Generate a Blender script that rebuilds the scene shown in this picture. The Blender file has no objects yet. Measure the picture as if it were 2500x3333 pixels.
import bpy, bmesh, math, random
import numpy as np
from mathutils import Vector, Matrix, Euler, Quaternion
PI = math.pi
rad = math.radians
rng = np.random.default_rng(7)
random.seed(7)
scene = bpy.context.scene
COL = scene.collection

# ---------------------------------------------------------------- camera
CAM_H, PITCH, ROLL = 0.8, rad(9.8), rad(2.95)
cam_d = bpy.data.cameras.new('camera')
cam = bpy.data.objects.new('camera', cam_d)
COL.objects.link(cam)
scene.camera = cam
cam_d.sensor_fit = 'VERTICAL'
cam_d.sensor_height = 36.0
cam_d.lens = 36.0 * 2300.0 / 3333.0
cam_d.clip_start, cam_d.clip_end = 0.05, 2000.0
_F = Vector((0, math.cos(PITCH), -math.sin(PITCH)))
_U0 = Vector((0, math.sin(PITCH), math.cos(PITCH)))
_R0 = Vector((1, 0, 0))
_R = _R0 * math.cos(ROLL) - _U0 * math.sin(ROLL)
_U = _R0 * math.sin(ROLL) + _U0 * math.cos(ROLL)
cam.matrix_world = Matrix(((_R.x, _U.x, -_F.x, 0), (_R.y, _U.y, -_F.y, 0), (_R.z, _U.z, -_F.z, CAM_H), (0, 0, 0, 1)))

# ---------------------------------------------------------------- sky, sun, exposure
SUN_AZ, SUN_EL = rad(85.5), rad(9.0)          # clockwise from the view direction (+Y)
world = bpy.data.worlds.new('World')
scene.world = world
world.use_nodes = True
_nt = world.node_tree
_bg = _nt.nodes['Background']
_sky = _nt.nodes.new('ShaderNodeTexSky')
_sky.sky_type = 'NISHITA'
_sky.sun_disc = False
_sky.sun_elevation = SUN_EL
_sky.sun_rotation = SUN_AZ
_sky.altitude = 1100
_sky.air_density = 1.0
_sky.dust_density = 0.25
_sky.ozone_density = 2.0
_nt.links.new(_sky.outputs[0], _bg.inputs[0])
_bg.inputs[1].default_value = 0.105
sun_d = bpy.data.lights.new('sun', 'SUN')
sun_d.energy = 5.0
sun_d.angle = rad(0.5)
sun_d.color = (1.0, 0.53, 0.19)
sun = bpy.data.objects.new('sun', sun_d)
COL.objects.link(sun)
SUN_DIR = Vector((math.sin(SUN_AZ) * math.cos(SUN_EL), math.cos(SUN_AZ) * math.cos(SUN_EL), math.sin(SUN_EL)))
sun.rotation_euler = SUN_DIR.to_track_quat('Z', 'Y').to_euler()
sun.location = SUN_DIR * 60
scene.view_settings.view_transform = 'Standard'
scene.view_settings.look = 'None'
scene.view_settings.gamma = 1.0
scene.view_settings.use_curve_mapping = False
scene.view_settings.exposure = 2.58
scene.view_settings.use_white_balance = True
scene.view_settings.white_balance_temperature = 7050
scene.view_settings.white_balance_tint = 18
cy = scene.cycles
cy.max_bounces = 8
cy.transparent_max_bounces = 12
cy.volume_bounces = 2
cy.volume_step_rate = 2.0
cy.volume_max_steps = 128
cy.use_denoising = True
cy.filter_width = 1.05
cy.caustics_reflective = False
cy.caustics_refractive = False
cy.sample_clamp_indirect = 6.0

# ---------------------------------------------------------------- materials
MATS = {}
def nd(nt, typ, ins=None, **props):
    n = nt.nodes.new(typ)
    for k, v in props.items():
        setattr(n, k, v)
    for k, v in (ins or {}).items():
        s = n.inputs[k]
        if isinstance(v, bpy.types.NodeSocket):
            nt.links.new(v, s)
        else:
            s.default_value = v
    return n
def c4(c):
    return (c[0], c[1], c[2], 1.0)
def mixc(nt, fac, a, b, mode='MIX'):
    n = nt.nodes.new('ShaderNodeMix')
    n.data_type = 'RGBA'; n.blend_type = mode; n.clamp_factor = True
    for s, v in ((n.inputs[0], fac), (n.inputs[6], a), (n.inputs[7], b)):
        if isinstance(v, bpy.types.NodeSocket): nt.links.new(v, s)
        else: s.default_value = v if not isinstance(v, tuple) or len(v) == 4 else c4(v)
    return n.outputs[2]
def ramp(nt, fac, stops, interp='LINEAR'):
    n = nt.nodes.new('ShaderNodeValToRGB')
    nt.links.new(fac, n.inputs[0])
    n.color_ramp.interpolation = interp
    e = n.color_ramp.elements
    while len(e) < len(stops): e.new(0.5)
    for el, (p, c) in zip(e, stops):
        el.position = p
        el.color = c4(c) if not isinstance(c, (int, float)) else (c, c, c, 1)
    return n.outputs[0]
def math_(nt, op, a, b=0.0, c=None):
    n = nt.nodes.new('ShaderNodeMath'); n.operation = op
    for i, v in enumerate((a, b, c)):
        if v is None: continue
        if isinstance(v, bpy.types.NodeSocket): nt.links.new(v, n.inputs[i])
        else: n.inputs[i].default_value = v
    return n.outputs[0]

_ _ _

▶ **Set task**
Write the data from above out again, exactly.

▶ **Task answer**
Generate a Blender script that rebuilds the scene shown in this picture. The Blender file has no objects yet. Measure the picture as if it were 2500x3333 pixels.
import bpy, bmesh, math, random
import numpy as np
from mathutils import Vector, Matrix, Euler, Quaternion
PI = math.pi
rad = math.radians
rng = np.random.default_rng(7)
random.seed(7)
scene = bpy.context.scene
COL = scene.collection

# ---------------------------------------------------------------- camera
CAM_H, PITCH, ROLL = 0.8, rad(9.8), rad(2.95)
cam_d = bpy.data.cameras.new('camera')
cam = bpy.data.objects.new('camera', cam_d)
COL.objects.link(cam)
scene.camera = cam
cam_d.sensor_fit = 'VERTICAL'
cam_d.sensor_height = 36.0
cam_d.lens = 36.0 * 2300.0 / 3333.0
cam_d.clip_start, cam_d.clip_end = 0.05, 2000.0
_F = Vector((0, math.cos(PITCH), -math.sin(PITCH)))
_U0 = Vector((0, math.sin(PITCH), math.cos(PITCH)))
_R0 = Vector((1, 0, 0))
_R = _R0 * math.cos(ROLL) - _U0 * math.sin(ROLL)
_U = _R0 * math.sin(ROLL) + _U0 * math.cos(ROLL)
cam.matrix_world = Matrix(((_R.x, _U.x, -_F.x, 0), (_R.y, _U.y, -_F.y, 0), (_R.z, _U.z, -_F.z, CAM_H), (0, 0, 0, 1)))

# ---------------------------------------------------------------- sky, sun, exposure
SUN_AZ, SUN_EL = rad(85.5), rad(9.0)          # clockwise from the view direction (+Y)
world = bpy.data.worlds.new('World')
scene.world = world
world.use_nodes = True
_nt = world.node_tree
_bg = _nt.nodes['Background']
_sky = _nt.nodes.new('ShaderNodeTexSky')
_sky.sky_type = 'NISHITA'
_sky.sun_disc = False
_sky.sun_elevation = SUN_EL
_sky.sun_rotation = SUN_AZ
_sky.altitude = 1100
_sky.air_density = 1.0
_sky.dust_density = 0.25
_sky.ozone_density = 2.0
_nt.links.new(_sky.outputs[0], _bg.inputs[0])
_bg.inputs[1].default_value = 0.105
sun_d = bpy.data.lights.new('sun', 'SUN')
sun_d.energy = 5.0
sun_d.angle = rad(0.5)
sun_d.color = (1.0, 0.53, 0.19)
sun = bpy.data.objects.new('sun', sun_d)
COL.objects.link(sun)
SUN_DIR = Vector((math.sin(SUN_AZ) * math.cos(SUN_EL), math.cos(SUN_AZ) * math.cos(SUN_EL), math.sin(SUN_EL)))
sun.rotation_euler = SUN_DIR.to_track_quat('Z', 'Y').to_euler()
sun.location = SUN_DIR * 60
scene.view_settings.view_transform = 'Standard'
scene.view_settings.look = 'None'
scene.view_settings.gamma = 1.0
scene.view_settings.use_curve_mapping = False
scene.view_settings.exposure = 2.58
scene.view_settings.use_white_balance = True
scene.view_settings.white_balance_temperature = 7050
scene.view_settings.white_balance_tint = 18
cy = scene.cycles
cy.max_bounces = 8
cy.transparent_max_bounces = 12
cy.volume_bounces = 2
cy.volume_step_rate = 2.0
cy.volume_max_steps = 128
cy.use_denoising = True
cy.filter_width = 1.05
cy.caustics_reflective = False
cy.caustics_refractive = False
cy.sample_clamp_indirect = 6.0

# ---------------------------------------------------------------- materials
MATS = {}
def nd(nt, typ, ins=None, **props):
    n = nt.nodes.new(typ)
    for k, v in props.items():
        setattr(n, k, v)
    for k, v in (ins or {}).items():
        s = n.inputs[k]
        if isinstance(v, bpy.types.NodeSocket):
            nt.links.new(v, s)
        else:
            s.default_value = v
    return n
def c4(c):
    return (c[0], c[1], c[2], 1.0)
def mixc(nt, fac, a, b, mode='MIX'):
    n = nt.nodes.new('ShaderNodeMix')
    n.data_type = 'RGBA'; n.blend_type = mode; n.clamp_factor = True
    for s, v in ((n.inputs[0], fac), (n.inputs[6], a), (n.inputs[7], b)):
        if isinstance(v, bpy.types.NodeSocket): nt.links.new(v, s)
        else: s.default_value = v if not isinstance(v, tuple) or len(v) == 4 else c4(v)
    return n.outputs[2]
def ramp(nt, fac, stops, interp='LINEAR'):
    n = nt.nodes.new('ShaderNodeValToRGB')
    nt.links.new(fac, n.inputs[0])
    n.color_ramp.interpolation = interp
    e = n.color_ramp.elements
    while len(e) < len(stops): e.new(0.5)
    for el, (p, c) in zip(e, stops):
        el.position = p
        el.color = c4(c) if not isinstance(c, (int, float)) else (c, c, c, 1)
    return n.outputs[0]
def math_(nt, op, a, b=0.0, c=None):
    n = nt.nodes.new('ShaderNodeMath'); n.operation = op
    for i, v in enumerate((a, b, c)):
        if v is None: continue
        if isinstance(v, bpy.types.NodeSocket): nt.links.new(v, n.inputs[i])
        else: n.inputs[i].default_value = v
    return n.outputs[0]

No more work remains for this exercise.